Relative Calabi-Yau structures and ice quivers with potential

TL;DR

This paper generalizes Van den Bergh's theorem, showing that morphisms with relative Calabi-Yau structures are equivalent to Ginzburg morphisms, connecting algebraic and geometric frameworks in higher-dimensional Calabi-Yau contexts.

Contribution

It extends Van den Bergh's classification to relative Calabi-Yau morphisms, establishing their equivalence to Ginzburg morphisms under broad conditions.

Findings

Any morphism with a relative Calabi-Yau structure is equivalent to a Ginzburg morphism.

In dimension 3 over an algebraically closed field of characteristic 0, such morphisms are given by ice quivers with potential.

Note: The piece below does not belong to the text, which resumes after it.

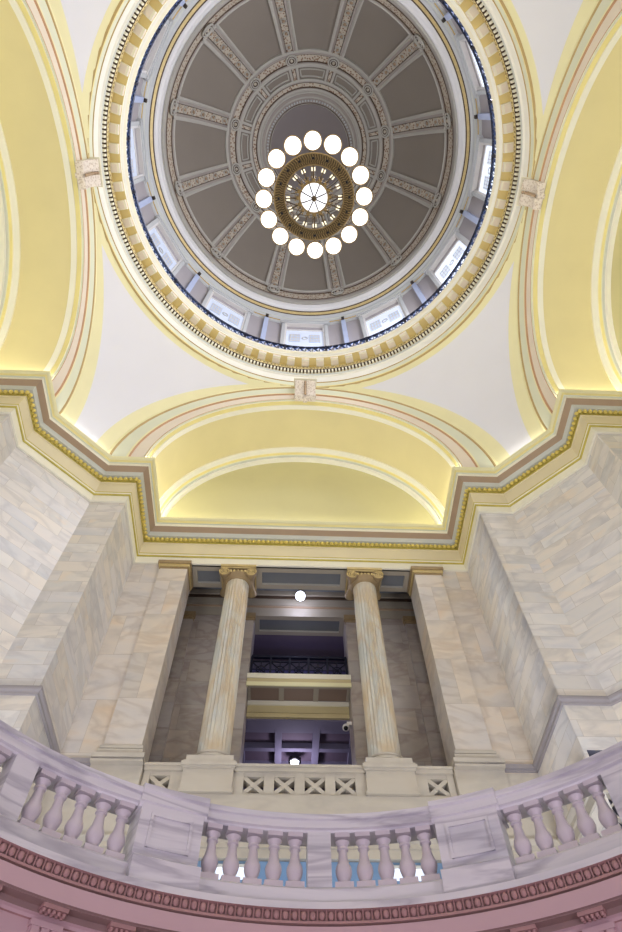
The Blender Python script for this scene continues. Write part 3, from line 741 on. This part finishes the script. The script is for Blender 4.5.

The result links algebraic structures to non-commutative symplectic geometry.

Abstract

In 2015, Van den Bergh showed that complete 3-Calabi-Yau algebras over an algebraically closed field of characteristic 0 are equivalent to Ginzburg dg algebras associated with quivers with potential. He also proved the natural generalisation to higher dimensions and non-algebraically closed ground fields. The relative version of the notion of Ginzburg dg algebra is that of Ginzburg morphism. For example, every ice quiver with potential gives rise to a Ginzburg morphism. We generalise Van den Bergh's theorem by showing that, under suitable assumptions, any morphism with a relative Calabi-Yau structure is equivalent to a Ginzburg(-Lazaroiu) morphism. In particular, in dimension 3 and over an algebraically closed ground field of characteristic 0, it is given by an ice quiver with potential. Thanks to the work of Bozec-Calaque-Scherotzke, this result can also be viewed as a non-commutative analogue of Joyce-Safronov's Lagrangian neighbourhood theorem in derived symplectic geometry.